Le Sénégal importe donc chaque année entre 60.000 et 80.000 tonnes d’oignon, soit environ 50% de ses besoins intérieurs. Pendant ce temps, le marché local connaît deux périodes annuelles d’abondance en oignon. La première va de Mars à Mai avec la présence sur le marché d’oignon provenant à la fois des Niayes et de la Vallée. La seconde va de Juillet à Septembre et coïncide avec la deuxième période de récolte dans la majeure partie de la zone des Niayes.

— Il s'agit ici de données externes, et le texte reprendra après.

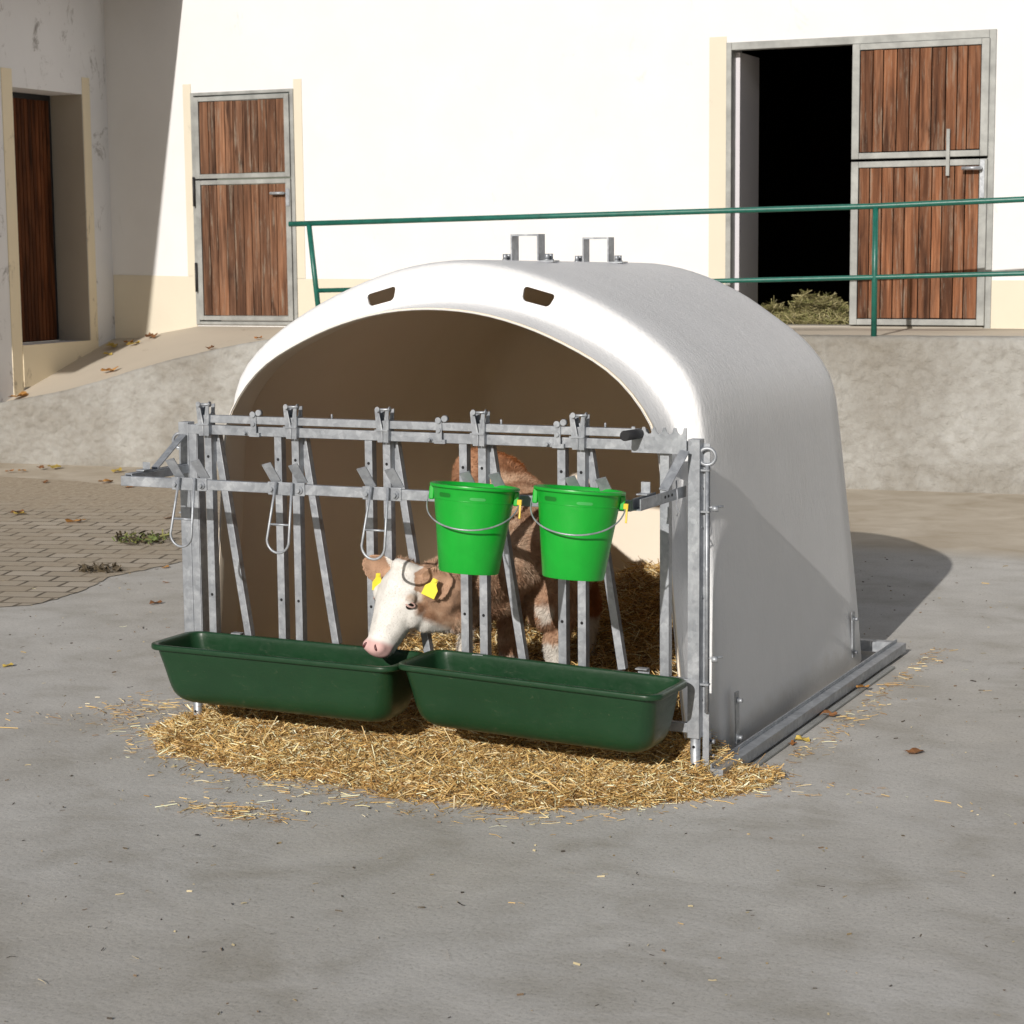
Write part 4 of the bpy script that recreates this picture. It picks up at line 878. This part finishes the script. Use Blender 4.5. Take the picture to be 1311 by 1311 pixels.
def eartag(c, rot):
    bm = bmesh.new(); pr_ = [(-.009, .0), (.009, .0), (.011, .018), (.024, .034), (.024, .066), (-.024, .066), (-.024, .034), (-.011, .018)]
    A = [bm.verts.new((x, -.0012, -z)) for x, z in pr_]; C_ = [bm.verts.new((x, .0012, -z)) for x, z in pr_]; bm.faces.new(A); bm.faces.new(C_[::-1])
    for i in range(8): bm.faces.new((A[i], C_[i], C_[(i+1) % 8], A[(i+1) % 8]))
    disc(bm, (0, -.001, -.006), (0, -1, 0), .007, .004)
    bmesh.ops.transform(bm, matrix=Matrix.Translation(c) @ rot.to_4x4(), verts=bm.verts[:]); return obj('ear_tag', bm, TAGY, calf, bevel=.0006)
FC = Matrix((imr, Vector((-sy, cy, 0)), Vector((0, 0, 1)))).transposed()
eartag(ER_root.lerp(ER_tip, .42)+tocam*.045+Vector((0, 0, .012)), FC @ Matrix.Rotation(math.radians(-4), 3, 'X') @ Matrix.Rotation(math.radians(26), 3, 'Y'))
eartag(EL_root.lerp(EL_tip, .50)+tocam*.045+Vector((0, 0, -.022)), FC @ Matrix.Rotation(math.radians(25), 3, 'Z') @ Matrix.Rotation(math.radians(4), 3, 'Y') @ Matrix.Diagonal((.85, 1, .9)))

# ------------------------------------------------------------------ straw
def sstep(a, b_, x): t = np.clip((x-a)/(b_-a), 0, 1); return t*t*(3-2*t)
FE = np.array([(-.2, -.10), (-.08, -.22), (.04, -.38), (.25, -.44), (.49, -.52), (.72, -.55), (.96, -.56), (1.2, -.60), (1.45, -.585), (1.7, -.52), (1.96, -.33), (2.12, -.12), (2.3, .12)])
def fedge(x): return np.interp(x, FE[:, 0], FE[:, 1])
nseed = [(rng.uniform(0, 6.28), rng.uniform(3, 14), rng.uniform(3, 14)) for _ in range(14)]
def wob(x, y): return sum(np.sin(a*x+b_*y+p_) for p_, a, b_ in nseed)/14
def hgt(x, y):
    ins = (.04+.20*sstep(.15, .95, x)*sstep(.2, 1.9, y)+.06*sstep(.9, 2.1, y))*sstep(-.12, .25, y)+.07*np.exp(-((y-.25)/.3)**2)*sstep(1.0, 1.9, x)
    edge = sstep(0.0, .16, y-fedge(x))*sstep(-.16, .08, x)*(1-.9*sstep(1.90, 2.08, x))
    return (ins*sstep(0, .1, y+.05)+.038*sstep(.5, .0, y))*edge*(1+.35*wob(x, y))
def inside(x, y): return (y < .10) | ((x > -.04) & (x < 1.93) & (y < 2.19))
bm = bmesh.new(); nx, ny = 150, 150; G = []
for i in range(nx+1):
    row = []
    for j in range(ny+1):
        y = lerp(.10, 2.18, j/ny); x = XC+(2*i/nx-1)*interp(y, [0, .3, 1.7, 2.0, 2.1, 2.18], [.90, .92, .87, .84, .76, .66]); z = float(hgt(x, y))-.012+.02*mn.noise(Vector((x*14, y*14, 0))); row.append(bm.verts.new((x, y, z)))
    G.append(row)
for i in range(nx):
    for j in range(ny): bm.faces.new((G[i][j], G[i+1][j], G[i+1][j+1], G[i][j+1]))
nx, ny = 200, 40; G = []
for i in range(nx+1):
    row = []
    for j in range(ny+1):
        x = lerp(-.2, 2.2, i/nx); y = lerp(float(fedge(x))+.11, .10, j/ny); z = float(hgt(x, y))*.9-.008+.012*mn.noise(Vector((x*16, y*16, 3))); row.append(bm.verts.new((x, y, z)))
    G.append(row)
for i in range(nx):
    for j in range(ny): bm.faces.new((G[i][j], G[i+1][j], G[i+1][j+1], G[i][j+1]))
sc = [(.50, .33, .12), (.62, .44, .18), (.36, .21, .07), (.70, .56, .31), (.22, .12, .04), (.56, .38, .14), (.46, .29, .10), (.30, .17, .055), (.78, .68, .45)]
me = bpy.data.meshes.new('straw_bed'); bm.to_mesh(me); bm.free(); ca = me.color_attributes.new('tint', 'FLOAT_COLOR', 'POINT')
bc = np.array([(.20, .125, .05, 1)]*len(me.vertices))*rng.uniform(.6, 1.3, (len(me.vertices), 1)); bc[:, 3] = 1; ca.data.foreach_set('color', bc.reshape(-1).astype(np.float32))
bed = link('straw_bedding', me, STRAW); prop(bed, 'golden straw bedding inside the hutch and spilling out under the troughs', 'straw', kind='stuff')
def pos_front(n):
    x = rng.uniform(-.12, 2.2, n); x = x[(rng.random(n) < .9*(1-sstep(1.98, 2.25, x))+.12) & (rng.random(n) < sstep(-.2, .03, x)+.1)]; n = len(x); e = fedge(x); t = rng.random(n); y = e+.02+(.14-e)*t+rng.normal(0, .02, n)+.13*wob(x*2.2, x*0+3.)*(1-t)
    k = rng.random(n) < sstep(-.05, .10, y-e)+.15; x, y = x[k], y[k]; z = hgt(x, y)+rng.uniform(-.006, .014, len(x))+.014*wob(x*5+1, y*5)+.003
    return np.stack([x, y, np.maximum(z, .004)], 1)
def pos_in(n):
    x = rng.uniform(.0, 1.89, n); y = rng.uniform(0, 2.12, n)**1.0; k = np.abs(x-XC) < np.interp(y, [0, .3, 1.7, 2.0, 2.12], [.89, .90, .85, .80, .70]); x, y = x[k], y[k]; n = len(x); z = hgt(x, y)+rng.uniform(-.01, .028, n)
    return np.stack([x, y, np.maximum(z, .004)], 1)
strands('straw_blades', 76000, pos_front, lambda n: rng.gamma(1.5, .021, n)+.005, lambda n: rng.uniform(.0010, .0036, n), pal(sc, 1.3), STRAW, bed, tilt=.34, bend=.5)
strands('straw_blades', 46000, pos_in, lambda n: rng.gamma(2.0, .024, n)+.008, lambda n: rng.uniform(.0014, .0042, n), pal(sc, 1.15), STRAW, bed, tilt=.42, bend=.35)
def pos_loose(n):
    x = rng.normal(1.0, .75, n); y = fedge(np.clip(x, -.3, 2.3))-np.abs(rng.normal(0, .11, n))+.04
    m_ = n//5; x[:m_] = 2.13+np.abs(rng.normal(0, .05, m_)); y[:m_] = rng.uniform(-.1, 2.5, m_)
    q = n//7; x[m_:m_+q] = rng.normal(.76, .12, q); y[m_:m_+q] = rng.normal(-.93, .05, q)
    x[m_+q:m_+2*q] = rng.normal(-.35, .12, q); y[m_+q:m_+2*q] = rng.normal(.12, .12, q)
    q2 = n//22; x[-q2:] = rng.uniform(-3, 5, q2); y[-q2:] = rng.uniform(-3, 3, q2)
    o = ~((x > -.1) & (x < 2.08) & (y > .0)); x, y = x[o], y[o]
    return np.stack([x, y, rng.uniform(.003, .008, len(x))], 1)
ls = strands('loose_straw', 2100, pos_loose, lambda n: rng.gamma(1.8, .013, n)+.005, lambda n: rng.uniform(.0010, .0030, n), pal(sc, 1.2), STRAW, tilt=.04, bend=.3); prop(ls, 'stray straw stalks scattered on the concrete round the hutch', 'straw', kind='stuff')

def pos_debris(n):
    x = rng.uniform(-3.2, 5.0, n); y = rng.uniform(-3.2, 5.0, n); k = ~((x > -.1) & (x < 2.1) & (y > -.4) & (y < 2.35)); x, y = x[k], y[k]
    return np.stack([x, y, rng.uniform(.001, .004, len(x))], 1)
db = strands('fine_debris', 2600, pos_debris, lambda n: rng.gamma(1.5, .006, n)+.003, lambda n: rng.uniform(.0015, .006, n), pal([(.10, .08, .055), (.06, .05, .04), (.34, .25, .12), (.18, .12, .07), (.5, .42, .25)]), STRAW, tilt=.05, bend=.4); prop(db, 'fine dark crumbs and chaff strewn thinly over the concrete yard', 'debris', kind='stuff')

# ------------------------------------------------------------------ leaves, weeds
def leaf_mesh(seed, colr):
    rr = random.Random(seed); bm = bmesh.new(); n_ = 22; c = bm.verts.new((0, 0, .006)); ring = []
    for k in range(n_):
        a = 2*PI*k/n_; r = .034*(1+.45*math.cos(2.5*a)**2*rr.uniform(.5, 1)+rr.uniform(-.12, .12)); x, y = r*math.cos(a)*1.25, r*math.sin(a)*.85
        ring.append(bm.verts.new((x, y, .004+.018*abs(math.sin(a*1.5+seed))*rr.uniform(.3, 1))))
    for k in range(n_): bm.faces.new((c, ring[k], ring[(k+1) % n_]))
    me = bpy.data.meshes.new('fallen_leaf'); bm.to_mesh(me); bm.free(); ca = me.color_attributes.new('tint', 'FLOAT_COLOR', 'POINT')
    for k, v in enumerate(me.vertices):
        f = rr.uniform(.7, 1.25); ca.data[k].color = (colr[0]*f, colr[1]*f, colr[2]*f, 1)
    me.materials.append(LEAFM); return me
LM = [leaf_mesh(s, c) for s, c in ((1, (.34, .14, .04)), (2, (.42, .21, .06)), (3, (.22, .10, .04)), (4, (.50, .36, .08)))]
leafpos = []
def px(u, v, z=0.004):   # photograph position to a point of the ground
    d = rt*((u-655.5)/2590.972)-up2*((v-655.5)/2590.972)+fw; t = (z-1.75)/d.z; return Vector((4.226, -6.1311, 1.75))+d*t
WHERE = {'wall': 'dry curled leaf lying at the foot of the grey retaining wall', 'pave': 'dry curled leaf lying on the paving left of the fence', 'rail': 'dry brown leaf beside the right base rail of the hutch', 'yard': 'dry curled leaf lying alone on the open concrete', 'ramp': 'dry leaf on the sloping walkway by the stable'}
spots = [(12, 604, 'wall', .01), (28, 603, 'wall', .01), (52, 600, 'wall', .01), (70, 599, 'wall', .01), (118, 594, 'wall', .01), (134, 592, 'wall', .01), (140, 591, 'wall', .02), (190, 588, 'wall', .02), (222, 586, 'wall', .02), (200, 584, 'wall', .02),
         (58, 618, 'pave', .005), (150, 604, 'pave', .005), (167, 624, 'pave', .005), (96, 669, 'pave', .005), (22, 656, 'pave', .005), (25, 659, 'pave', .005), (215, 664, 'pave', .005), (135, 618, 'pave', .005),
         (199, 773, 'yard', .002), (10, 853, 'yard', .002), (212, 746, 'yard', .002), (212, 727, 'yard', .002), (1171, 964, 'yard', .002),
         (1027, 948, 'rail', .002), (1013, 953, 'rail', .002), (1105, 881, 'rail', .015), (1061, 917, 'rail', .002)]
for k, (u, v, wh, z) in enumerate(spots):
    o = bpy.data.objects.new('fallen_leaf', LM[k % 4]); COL.objects.link(o); o.location = px(u, v, z); o.rotation_euler = (random.uniform(-.15, .15), random.uniform(-.15, .15), random.uniform(0, 6.3))
    s = random.uniform(.5, 1.0)*(1.3 if wh in ('wall', 'pave') else .75); o.scale = (s, s, s*random.uniform(.8, 1.5)); prop(o, WHERE[wh], 'leaf', 'dry leaves '+{'wall': 'at the foot of the wall', 'pave': 'on the paving', 'rail': 'along the base rail', 'yard': 'on the open concrete', 'ramp': 'on the walkway'}[wh])
for u, v, z in ((-6.3, .55, .80), (-6.75, 1.3, .95), (-6.6, 1.5, .99), (-6.72, 1.62, 1.0), (-5.0, .8, 1.04), (-5.3, .5, .99), (-7.0, .25, .62), (-4.3, 1.3, 1.10), (-6.85, 1.55, .98), (-6.5, 1.65, 1.01)):
    zz = lerp(ztop(u), zback(u), max(0, (v-.2)/(vF(u)-.2)))+.002
    o = bpy.data.objects.new('fallen_leaf', LM[random.randrange(4)]); COL.objects.link(o); o.location = B(u, v, zz); o.rotation_euler = (.1, .1, random.uniform(0, 6)); s = random.uniform(.9, 1.7); o.scale = (s, s, s*1.5); prop(o, WHERE['ramp'], 'leaf', 'dry leaves on the walkway')
def weed(c, n_, r, label, cols, hh=.05):
    base = np.array(c)
    def pf(n): a = rng.uniform(0, 2*PI, n); q = np.sqrt(rng.random(n))*r; return base+np.stack([np.cos(a)*q*1.6, np.sin(a)*q*1.3, rng.uniform(0, hh, n)], 1)
    o = strands('weed', n_, pf, lambda n: rng.uniform(.02, .07, n), lambda n: rng.uniform(.006, .014, n), pal(cols), LEAFM, tilt=.6); me_ = o.data; me_.transform(Matrix.Translation(-Vector(c))); o.location = c
    prop(o, label, 'weed')
weed(tuple(px(182, 693, .006)), 170, .12, 'clump of green and dead leaves growing in the paving joints', [(.13, .17, .05), (.09, .07, .035), (.20, .20, .07), (.06, .045, .03)], .045)
weed(tuple(px(128, 730, .006)), 90, .08, 'flat dark strip of dead weed at the edge of the paving', [(.09, .07, .045), (.13, .10, .06)], .02)

scene.render.resolution_x = 1024; scene.render.resolution_y = 1024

Durant ces deux périodes, la présence concomitante d’oignon importé et local sur le marché entraîne chaque année une forte baisse des prix.
Organisations faîtières
Pour mettre à terme cette situation qui entraîne de plus en plus les producteurs d’oignon dans la précarité, l’Etat avait décidé d’organiser, depuis 2003, les concertations initiées par l’Agence de régulation des marchés (ARM) et qui réunissent à la même table les professionnels de la filière (organisations faîtières des producteurs, principaux importateurs d’oignon et associations de commerçants, représentants des négociants et intermédiaires), les associations de consommateurs, l’ARM et les services techniques de l’État.
L’objet principal de ces concertations est la fixation de la période de suspension des importations afin de faciliter l’écoulement de l’oignon local. En parallèle, une charte des prix est discutée en vue d’éviter que les consommateurs ne soient lésés. Pour cette année, le Ministère du Commerce, de concert avec le service des Douanes, a décidé du gel des importations à partir du 7 janvier 2020 pour un bon déroulement de la campagne de commercialisation de la production locale.
Sauf que sur ce dernier point, l’effet visé par l’Etat à travers cette mesure continue à poser un sérieux problème. Chaque année, l’Etat du Sénégal, par le biais de son service du Commerce intérieur, décide de geler les importations durant les périodes de récolte de la production locale. Mais le constat est qu’à chaque fois, les prix de la production locale grimpent à des niveaux inexplicables, dépassant même le prix de l’oignon importé. Alors que le but recherché par le gouvernement était que personne ne soit lésé dans cette situation.